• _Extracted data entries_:

►

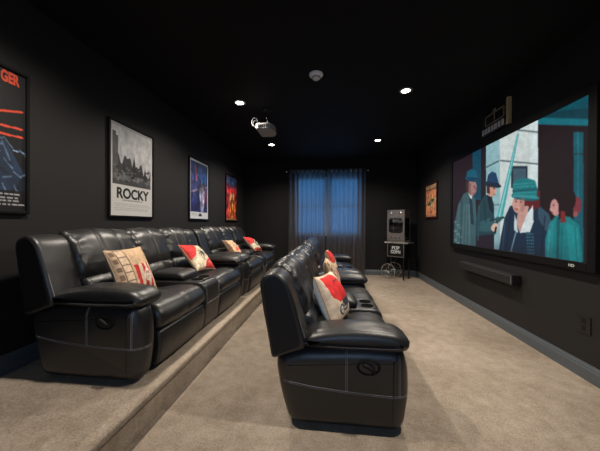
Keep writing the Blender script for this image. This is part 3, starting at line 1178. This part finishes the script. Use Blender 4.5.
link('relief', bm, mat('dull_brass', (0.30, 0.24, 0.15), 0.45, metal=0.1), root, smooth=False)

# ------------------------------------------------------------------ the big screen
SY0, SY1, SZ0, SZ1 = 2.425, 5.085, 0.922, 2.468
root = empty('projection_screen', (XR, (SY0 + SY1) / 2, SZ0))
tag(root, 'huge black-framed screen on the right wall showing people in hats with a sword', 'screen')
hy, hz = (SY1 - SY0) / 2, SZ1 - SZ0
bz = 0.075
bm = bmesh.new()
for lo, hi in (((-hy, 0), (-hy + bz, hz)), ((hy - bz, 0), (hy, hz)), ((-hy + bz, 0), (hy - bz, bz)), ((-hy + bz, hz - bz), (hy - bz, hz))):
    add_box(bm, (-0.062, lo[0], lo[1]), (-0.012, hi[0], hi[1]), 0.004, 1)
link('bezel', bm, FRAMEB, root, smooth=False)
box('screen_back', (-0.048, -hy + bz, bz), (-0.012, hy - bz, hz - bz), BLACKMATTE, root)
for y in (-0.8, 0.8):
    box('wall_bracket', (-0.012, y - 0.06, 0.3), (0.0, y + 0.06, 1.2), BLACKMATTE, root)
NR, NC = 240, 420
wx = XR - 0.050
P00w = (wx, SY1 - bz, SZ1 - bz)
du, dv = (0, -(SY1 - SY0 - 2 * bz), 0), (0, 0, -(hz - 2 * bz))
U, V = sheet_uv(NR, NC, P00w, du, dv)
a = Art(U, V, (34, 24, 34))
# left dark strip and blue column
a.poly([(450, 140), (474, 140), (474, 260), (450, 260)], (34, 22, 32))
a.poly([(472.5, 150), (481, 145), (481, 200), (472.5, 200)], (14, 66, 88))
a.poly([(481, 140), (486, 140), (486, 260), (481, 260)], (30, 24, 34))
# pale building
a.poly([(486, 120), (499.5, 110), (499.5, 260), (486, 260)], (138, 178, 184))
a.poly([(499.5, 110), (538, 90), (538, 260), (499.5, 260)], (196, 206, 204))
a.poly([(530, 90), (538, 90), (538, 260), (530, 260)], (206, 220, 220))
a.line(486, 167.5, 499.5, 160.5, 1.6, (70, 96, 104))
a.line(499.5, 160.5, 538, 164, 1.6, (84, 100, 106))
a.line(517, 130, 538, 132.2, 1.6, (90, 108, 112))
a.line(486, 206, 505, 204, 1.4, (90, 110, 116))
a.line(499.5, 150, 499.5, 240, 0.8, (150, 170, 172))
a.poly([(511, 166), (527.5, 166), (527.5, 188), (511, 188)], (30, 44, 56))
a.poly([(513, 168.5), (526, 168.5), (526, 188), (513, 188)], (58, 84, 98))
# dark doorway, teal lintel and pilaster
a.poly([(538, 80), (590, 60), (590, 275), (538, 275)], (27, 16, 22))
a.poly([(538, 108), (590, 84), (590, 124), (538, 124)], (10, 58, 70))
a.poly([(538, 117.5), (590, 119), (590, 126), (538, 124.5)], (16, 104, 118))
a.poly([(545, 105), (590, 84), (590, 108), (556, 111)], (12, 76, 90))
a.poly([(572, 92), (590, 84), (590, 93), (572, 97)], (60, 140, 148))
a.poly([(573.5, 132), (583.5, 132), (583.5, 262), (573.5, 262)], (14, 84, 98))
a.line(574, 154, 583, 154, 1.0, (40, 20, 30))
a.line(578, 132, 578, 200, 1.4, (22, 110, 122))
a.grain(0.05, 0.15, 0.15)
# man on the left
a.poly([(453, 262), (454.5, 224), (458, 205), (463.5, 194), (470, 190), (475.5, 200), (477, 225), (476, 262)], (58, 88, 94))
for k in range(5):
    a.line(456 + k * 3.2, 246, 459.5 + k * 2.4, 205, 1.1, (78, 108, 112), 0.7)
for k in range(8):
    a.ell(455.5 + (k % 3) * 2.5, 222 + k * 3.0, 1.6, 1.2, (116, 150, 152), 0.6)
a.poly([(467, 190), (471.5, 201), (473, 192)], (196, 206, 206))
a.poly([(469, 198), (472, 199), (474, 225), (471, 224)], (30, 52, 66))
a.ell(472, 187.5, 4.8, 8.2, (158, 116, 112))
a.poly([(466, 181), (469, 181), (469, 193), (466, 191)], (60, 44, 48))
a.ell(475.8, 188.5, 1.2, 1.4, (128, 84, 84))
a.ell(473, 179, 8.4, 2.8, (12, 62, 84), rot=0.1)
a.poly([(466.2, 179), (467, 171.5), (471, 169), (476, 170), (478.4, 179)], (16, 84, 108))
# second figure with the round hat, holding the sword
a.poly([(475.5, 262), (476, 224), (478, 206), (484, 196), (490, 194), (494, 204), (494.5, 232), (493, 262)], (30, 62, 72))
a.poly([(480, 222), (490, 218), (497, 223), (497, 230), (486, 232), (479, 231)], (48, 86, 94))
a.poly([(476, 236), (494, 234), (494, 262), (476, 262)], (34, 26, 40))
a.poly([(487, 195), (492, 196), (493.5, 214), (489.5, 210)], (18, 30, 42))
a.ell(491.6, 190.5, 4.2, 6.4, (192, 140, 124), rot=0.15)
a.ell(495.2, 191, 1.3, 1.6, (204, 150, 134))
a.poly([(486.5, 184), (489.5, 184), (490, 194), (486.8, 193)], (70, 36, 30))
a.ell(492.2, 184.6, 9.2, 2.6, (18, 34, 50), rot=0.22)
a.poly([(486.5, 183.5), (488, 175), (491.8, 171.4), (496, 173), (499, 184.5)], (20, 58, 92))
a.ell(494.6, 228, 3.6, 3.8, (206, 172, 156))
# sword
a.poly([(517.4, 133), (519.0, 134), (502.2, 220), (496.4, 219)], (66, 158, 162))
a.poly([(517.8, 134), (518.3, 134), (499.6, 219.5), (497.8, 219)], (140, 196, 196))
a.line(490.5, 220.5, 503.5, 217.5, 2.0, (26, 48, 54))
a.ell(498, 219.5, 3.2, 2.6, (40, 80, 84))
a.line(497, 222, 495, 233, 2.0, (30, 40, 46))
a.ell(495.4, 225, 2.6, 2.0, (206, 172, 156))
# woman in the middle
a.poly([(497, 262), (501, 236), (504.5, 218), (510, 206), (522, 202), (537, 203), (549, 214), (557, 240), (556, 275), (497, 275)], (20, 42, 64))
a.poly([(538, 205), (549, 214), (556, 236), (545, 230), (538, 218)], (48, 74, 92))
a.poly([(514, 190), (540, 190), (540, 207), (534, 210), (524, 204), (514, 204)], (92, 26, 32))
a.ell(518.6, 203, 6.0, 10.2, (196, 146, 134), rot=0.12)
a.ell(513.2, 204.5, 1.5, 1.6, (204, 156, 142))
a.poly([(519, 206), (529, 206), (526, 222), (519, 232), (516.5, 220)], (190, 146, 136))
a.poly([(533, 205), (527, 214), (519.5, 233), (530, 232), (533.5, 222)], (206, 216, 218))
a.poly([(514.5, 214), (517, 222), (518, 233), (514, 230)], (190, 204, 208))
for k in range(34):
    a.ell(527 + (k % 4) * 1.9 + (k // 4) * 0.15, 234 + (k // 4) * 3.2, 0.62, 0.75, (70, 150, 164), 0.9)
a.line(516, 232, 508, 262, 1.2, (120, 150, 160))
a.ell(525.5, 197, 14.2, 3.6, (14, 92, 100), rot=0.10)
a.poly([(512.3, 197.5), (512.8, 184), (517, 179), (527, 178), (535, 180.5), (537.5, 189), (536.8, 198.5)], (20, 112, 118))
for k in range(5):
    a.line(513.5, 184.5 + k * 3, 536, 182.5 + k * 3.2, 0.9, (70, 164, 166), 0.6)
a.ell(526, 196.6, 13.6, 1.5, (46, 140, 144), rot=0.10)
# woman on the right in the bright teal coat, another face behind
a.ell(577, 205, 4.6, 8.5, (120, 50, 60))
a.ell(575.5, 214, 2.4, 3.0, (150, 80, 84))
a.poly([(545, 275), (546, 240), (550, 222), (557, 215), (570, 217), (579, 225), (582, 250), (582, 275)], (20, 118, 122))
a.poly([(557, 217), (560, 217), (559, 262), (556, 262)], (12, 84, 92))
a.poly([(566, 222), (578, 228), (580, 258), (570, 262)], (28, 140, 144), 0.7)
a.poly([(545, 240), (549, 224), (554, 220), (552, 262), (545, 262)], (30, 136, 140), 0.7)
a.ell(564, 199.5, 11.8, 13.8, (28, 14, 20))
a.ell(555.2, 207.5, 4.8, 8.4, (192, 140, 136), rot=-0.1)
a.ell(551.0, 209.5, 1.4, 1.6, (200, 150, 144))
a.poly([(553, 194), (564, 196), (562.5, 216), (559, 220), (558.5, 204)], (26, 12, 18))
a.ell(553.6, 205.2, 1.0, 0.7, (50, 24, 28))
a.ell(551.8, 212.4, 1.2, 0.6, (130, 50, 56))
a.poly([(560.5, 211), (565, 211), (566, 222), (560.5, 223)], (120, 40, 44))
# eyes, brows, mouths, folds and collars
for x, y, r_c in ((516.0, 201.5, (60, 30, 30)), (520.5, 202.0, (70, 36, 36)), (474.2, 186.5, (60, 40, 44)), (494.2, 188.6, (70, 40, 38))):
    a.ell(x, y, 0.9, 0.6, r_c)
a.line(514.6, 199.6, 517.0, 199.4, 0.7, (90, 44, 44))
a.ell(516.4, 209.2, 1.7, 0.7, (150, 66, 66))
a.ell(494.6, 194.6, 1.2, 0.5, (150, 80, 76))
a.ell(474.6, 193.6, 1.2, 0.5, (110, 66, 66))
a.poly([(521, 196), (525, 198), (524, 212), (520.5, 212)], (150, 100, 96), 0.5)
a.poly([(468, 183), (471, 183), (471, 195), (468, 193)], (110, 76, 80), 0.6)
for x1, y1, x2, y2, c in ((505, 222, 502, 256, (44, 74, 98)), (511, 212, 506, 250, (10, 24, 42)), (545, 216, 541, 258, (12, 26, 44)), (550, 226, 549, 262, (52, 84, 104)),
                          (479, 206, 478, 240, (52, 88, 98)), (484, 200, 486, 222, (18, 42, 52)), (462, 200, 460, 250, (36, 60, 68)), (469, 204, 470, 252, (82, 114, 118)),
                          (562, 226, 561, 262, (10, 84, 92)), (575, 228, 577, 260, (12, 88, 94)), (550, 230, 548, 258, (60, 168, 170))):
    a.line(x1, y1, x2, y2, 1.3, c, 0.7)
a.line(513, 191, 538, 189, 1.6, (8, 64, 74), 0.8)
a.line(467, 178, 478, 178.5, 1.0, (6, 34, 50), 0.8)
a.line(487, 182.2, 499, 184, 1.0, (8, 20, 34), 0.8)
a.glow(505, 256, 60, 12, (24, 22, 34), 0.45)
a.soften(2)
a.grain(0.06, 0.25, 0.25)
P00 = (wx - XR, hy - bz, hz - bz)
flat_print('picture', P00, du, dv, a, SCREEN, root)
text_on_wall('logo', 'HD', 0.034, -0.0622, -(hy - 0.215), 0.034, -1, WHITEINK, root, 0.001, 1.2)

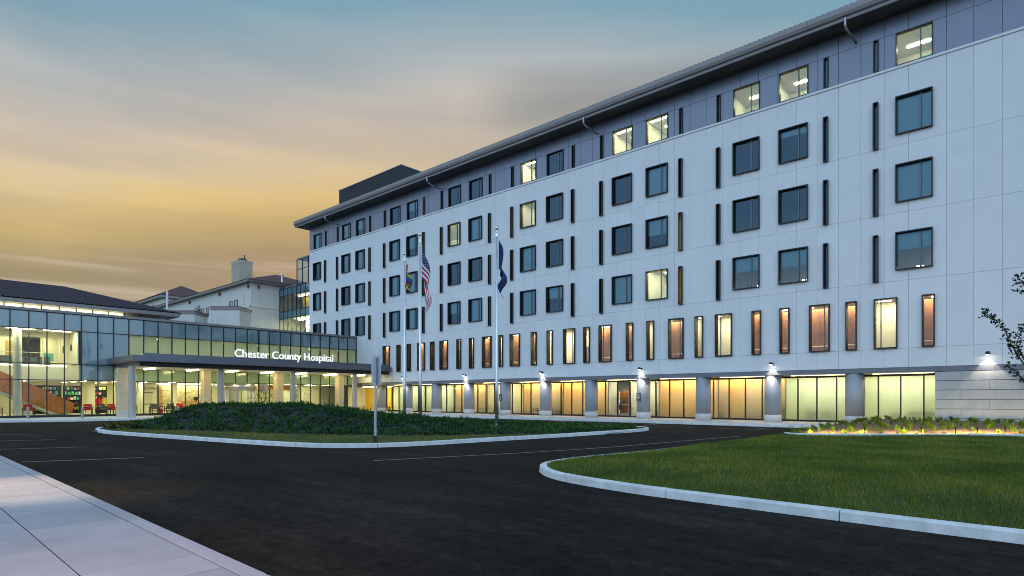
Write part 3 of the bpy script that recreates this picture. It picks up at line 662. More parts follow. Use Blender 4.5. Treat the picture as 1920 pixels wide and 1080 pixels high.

◄

Write out an exact copy of the listing, first line through the line containing "metal=0.1), root, smooth=False)", with the pictures left out.

• _Response_:
Keep writing the Blender script for this image. This is part 3, starting at line 1178. This part finishes the script. Use Blender 4.5.
link('relief', bm, mat('dull_brass', (0.30, 0.24, 0.15), 0.45, metal=0.1), root, smooth=False)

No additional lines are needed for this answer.